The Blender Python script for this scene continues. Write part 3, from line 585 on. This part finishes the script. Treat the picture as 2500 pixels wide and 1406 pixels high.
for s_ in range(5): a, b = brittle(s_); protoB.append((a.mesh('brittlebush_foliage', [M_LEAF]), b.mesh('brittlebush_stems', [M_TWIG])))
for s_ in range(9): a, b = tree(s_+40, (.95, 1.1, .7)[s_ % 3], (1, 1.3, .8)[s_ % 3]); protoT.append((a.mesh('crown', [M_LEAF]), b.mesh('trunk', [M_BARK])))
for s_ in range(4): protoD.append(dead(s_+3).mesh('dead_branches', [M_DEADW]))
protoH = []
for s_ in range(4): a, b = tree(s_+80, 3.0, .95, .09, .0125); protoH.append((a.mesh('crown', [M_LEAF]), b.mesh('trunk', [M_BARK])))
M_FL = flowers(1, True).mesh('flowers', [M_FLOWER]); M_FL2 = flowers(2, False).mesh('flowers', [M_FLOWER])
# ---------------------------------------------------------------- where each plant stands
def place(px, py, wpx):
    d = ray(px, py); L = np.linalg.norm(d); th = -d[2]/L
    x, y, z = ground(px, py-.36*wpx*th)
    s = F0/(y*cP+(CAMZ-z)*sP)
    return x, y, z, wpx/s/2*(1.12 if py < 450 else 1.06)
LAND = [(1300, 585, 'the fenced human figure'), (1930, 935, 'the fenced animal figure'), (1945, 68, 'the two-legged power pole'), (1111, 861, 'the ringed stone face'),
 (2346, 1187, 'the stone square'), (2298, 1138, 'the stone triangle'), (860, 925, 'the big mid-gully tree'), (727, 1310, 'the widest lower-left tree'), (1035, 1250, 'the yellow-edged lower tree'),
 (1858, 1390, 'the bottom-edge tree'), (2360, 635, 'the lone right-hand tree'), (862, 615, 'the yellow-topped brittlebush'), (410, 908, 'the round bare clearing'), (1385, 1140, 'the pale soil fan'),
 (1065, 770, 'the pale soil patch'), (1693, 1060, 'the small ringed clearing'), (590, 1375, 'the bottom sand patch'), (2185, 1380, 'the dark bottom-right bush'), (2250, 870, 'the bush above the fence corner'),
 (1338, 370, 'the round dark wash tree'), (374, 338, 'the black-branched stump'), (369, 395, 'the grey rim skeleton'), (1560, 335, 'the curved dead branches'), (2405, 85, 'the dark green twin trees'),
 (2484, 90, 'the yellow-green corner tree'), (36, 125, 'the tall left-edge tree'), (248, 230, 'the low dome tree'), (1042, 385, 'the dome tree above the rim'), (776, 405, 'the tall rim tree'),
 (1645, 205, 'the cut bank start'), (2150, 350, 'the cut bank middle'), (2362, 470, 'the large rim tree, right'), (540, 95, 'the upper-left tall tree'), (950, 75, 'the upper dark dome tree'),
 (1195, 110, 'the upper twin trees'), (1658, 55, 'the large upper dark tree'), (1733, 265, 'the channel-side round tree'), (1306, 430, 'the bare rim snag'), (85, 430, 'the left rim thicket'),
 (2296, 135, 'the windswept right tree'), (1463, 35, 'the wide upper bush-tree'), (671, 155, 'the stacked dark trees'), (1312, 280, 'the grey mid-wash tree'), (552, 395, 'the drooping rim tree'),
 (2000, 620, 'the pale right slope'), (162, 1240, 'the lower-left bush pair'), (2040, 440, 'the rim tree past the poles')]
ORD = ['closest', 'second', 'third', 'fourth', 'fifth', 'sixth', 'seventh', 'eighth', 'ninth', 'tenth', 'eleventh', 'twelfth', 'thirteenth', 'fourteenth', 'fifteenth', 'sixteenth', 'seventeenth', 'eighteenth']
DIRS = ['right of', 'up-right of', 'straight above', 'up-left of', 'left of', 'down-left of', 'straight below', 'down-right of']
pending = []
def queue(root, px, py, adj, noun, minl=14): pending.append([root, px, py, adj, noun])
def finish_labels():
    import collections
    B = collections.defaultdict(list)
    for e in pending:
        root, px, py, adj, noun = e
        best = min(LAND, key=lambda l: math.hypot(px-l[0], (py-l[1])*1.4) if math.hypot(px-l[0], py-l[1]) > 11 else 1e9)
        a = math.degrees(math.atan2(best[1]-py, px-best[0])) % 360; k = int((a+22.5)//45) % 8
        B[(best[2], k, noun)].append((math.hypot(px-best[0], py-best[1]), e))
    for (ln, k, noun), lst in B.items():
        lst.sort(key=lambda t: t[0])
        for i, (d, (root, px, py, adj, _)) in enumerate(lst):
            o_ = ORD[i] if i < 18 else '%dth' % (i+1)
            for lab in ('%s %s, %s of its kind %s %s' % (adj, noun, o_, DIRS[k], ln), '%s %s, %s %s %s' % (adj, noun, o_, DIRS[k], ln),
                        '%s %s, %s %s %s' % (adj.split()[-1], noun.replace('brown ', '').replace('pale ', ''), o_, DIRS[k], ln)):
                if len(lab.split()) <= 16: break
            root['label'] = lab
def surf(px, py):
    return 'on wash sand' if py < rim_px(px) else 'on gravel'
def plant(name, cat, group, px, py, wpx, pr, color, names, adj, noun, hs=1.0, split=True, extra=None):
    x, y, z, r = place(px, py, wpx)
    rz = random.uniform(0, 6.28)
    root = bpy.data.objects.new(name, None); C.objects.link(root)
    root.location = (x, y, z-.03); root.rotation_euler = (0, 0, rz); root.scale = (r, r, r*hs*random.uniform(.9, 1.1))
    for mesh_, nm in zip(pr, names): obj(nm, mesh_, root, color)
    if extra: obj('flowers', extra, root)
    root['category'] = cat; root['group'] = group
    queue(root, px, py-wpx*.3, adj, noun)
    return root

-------

■ **DIRECTIONS FOR THIS TASK**:
Give back each line above precisely as it stands.

■ **IN RESPONSE**:
The Blender Python script for this scene continues. Write part 3, from line 585 on. This part finishes the script. Treat the picture as 2500 pixels wide and 1406 pixels high.
for s_ in range(5): a, b = brittle(s_); protoB.append((a.mesh('brittlebush_foliage', [M_LEAF]), b.mesh('brittlebush_stems', [M_TWIG])))
for s_ in range(9): a, b = tree(s_+40, (.95, 1.1, .7)[s_ % 3], (1, 1.3, .8)[s_ % 3]); protoT.append((a.mesh('crown', [M_LEAF]), b.mesh('trunk', [M_BARK])))
for s_ in range(4): protoD.append(dead(s_+3).mesh('dead_branches', [M_DEADW]))
protoH = []
for s_ in range(4): a, b = tree(s_+80, 3.0, .95, .09, .0125); protoH.append((a.mesh('crown', [M_LEAF]), b.mesh('trunk', [M_BARK])))
M_FL = flowers(1, True).mesh('flowers', [M_FLOWER]); M_FL2 = flowers(2, False).mesh('flowers', [M_FLOWER])
# ---------------------------------------------------------------- where each plant stands
def place(px, py, wpx):
    d = ray(px, py); L = np.linalg.norm(d); th = -d[2]/L
    x, y, z = ground(px, py-.36*wpx*th)
    s = F0/(y*cP+(CAMZ-z)*sP)
    return x, y, z, wpx/s/2*(1.12 if py < 450 else 1.06)
LAND = [(1300, 585, 'the fenced human figure'), (1930, 935, 'the fenced animal figure'), (1945, 68, 'the two-legged power pole'), (1111, 861, 'the ringed stone face'),
 (2346, 1187, 'the stone square'), (2298, 1138, 'the stone triangle'), (860, 925, 'the big mid-gully tree'), (727, 1310, 'the widest lower-left tree'), (1035, 1250, 'the yellow-edged lower tree'),
 (1858, 1390, 'the bottom-edge tree'), (2360, 635, 'the lone right-hand tree'), (862, 615, 'the yellow-topped brittlebush'), (410, 908, 'the round bare clearing'), (1385, 1140, 'the pale soil fan'),
 (1065, 770, 'the pale soil patch'), (1693, 1060, 'the small ringed clearing'), (590, 1375, 'the bottom sand patch'), (2185, 1380, 'the dark bottom-right bush'), (2250, 870, 'the bush above the fence corner'),
 (1338, 370, 'the round dark wash tree'), (374, 338, 'the black-branched stump'), (369, 395, 'the grey rim skeleton'), (1560, 335, 'the curved dead branches'), (2405, 85, 'the dark green twin trees'),
 (2484, 90, 'the yellow-green corner tree'), (36, 125, 'the tall left-edge tree'), (248, 230, 'the low dome tree'), (1042, 385, 'the dome tree above the rim'), (776, 405, 'the tall rim tree'),
 (1645, 205, 'the cut bank start'), (2150, 350, 'the cut bank middle'), (2362, 470, 'the large rim tree, right'), (540, 95, 'the upper-left tall tree'), (950, 75, 'the upper dark dome tree'),
 (1195, 110, 'the upper twin trees'), (1658, 55, 'the large upper dark tree'), (1733, 265, 'the channel-side round tree'), (1306, 430, 'the bare rim snag'), (85, 430, 'the left rim thicket'),
 (2296, 135, 'the windswept right tree'), (1463, 35, 'the wide upper bush-tree'), (671, 155, 'the stacked dark trees'), (1312, 280, 'the grey mid-wash tree'), (552, 395, 'the drooping rim tree'),
 (2000, 620, 'the pale right slope'), (162, 1240, 'the lower-left bush pair'), (2040, 440, 'the rim tree past the poles')]
ORD = ['closest', 'second', 'third', 'fourth', 'fifth', 'sixth', 'seventh', 'eighth', 'ninth', 'tenth', 'eleventh', 'twelfth', 'thirteenth', 'fourteenth', 'fifteenth', 'sixteenth', 'seventeenth', 'eighteenth']
DIRS = ['right of', 'up-right of', 'straight above', 'up-left of', 'left of', 'down-left of', 'straight below', 'down-right of']
pending = []
def queue(root, px, py, adj, noun, minl=14): pending.append([root, px, py, adj, noun])
def finish_labels():
    import collections
    B = collections.defaultdict(list)
    for e in pending:
        root, px, py, adj, noun = e
        best = min(LAND, key=lambda l: math.hypot(px-l[0], (py-l[1])*1.4) if math.hypot(px-l[0], py-l[1]) > 11 else 1e9)
        a = math.degrees(math.atan2(best[1]-py, px-best[0])) % 360; k = int((a+22.5)//45) % 8
        B[(best[2], k, noun)].append((math.hypot(px-best[0], py-best[1]), e))
    for (ln, k, noun), lst in B.items():
        lst.sort(key=lambda t: t[0])
        for i, (d, (root, px, py, adj, _)) in enumerate(lst):
            o_ = ORD[i] if i < 18 else '%dth' % (i+1)
            for lab in ('%s %s, %s of its kind %s %s' % (adj, noun, o_, DIRS[k], ln), '%s %s, %s %s %s' % (adj, noun, o_, DIRS[k], ln),
                        '%s %s, %s %s %s' % (adj.split()[-1], noun.replace('brown ', '').replace('pale ', ''), o_, DIRS[k], ln)):
                if len(lab.split()) <= 16: break
            root['label'] = lab
def surf(px, py):
    return 'on wash sand' if py < rim_px(px) else 'on gravel'
def plant(name, cat, group, px, py, wpx, pr, color, names, adj, noun, hs=1.0, split=True, extra=None):
    x, y, z, r = place(px, py, wpx)
    rz = random.uniform(0, 6.28)
    root = bpy.data.objects.new(name, None); C.objects.link(root)
    root.location = (x, y, z-.03); root.rotation_euler = (0, 0, rz); root.scale = (r, r, r*hs*random.uniform(.9, 1.1))
    for mesh_, nm in zip(pr, names): obj(nm, mesh_, root, color)
    if extra: obj('flowers', extra, root)
    root['category'] = cat; root['group'] = group
    queue(root, px, py-wpx*.3, adj, noun)
    return root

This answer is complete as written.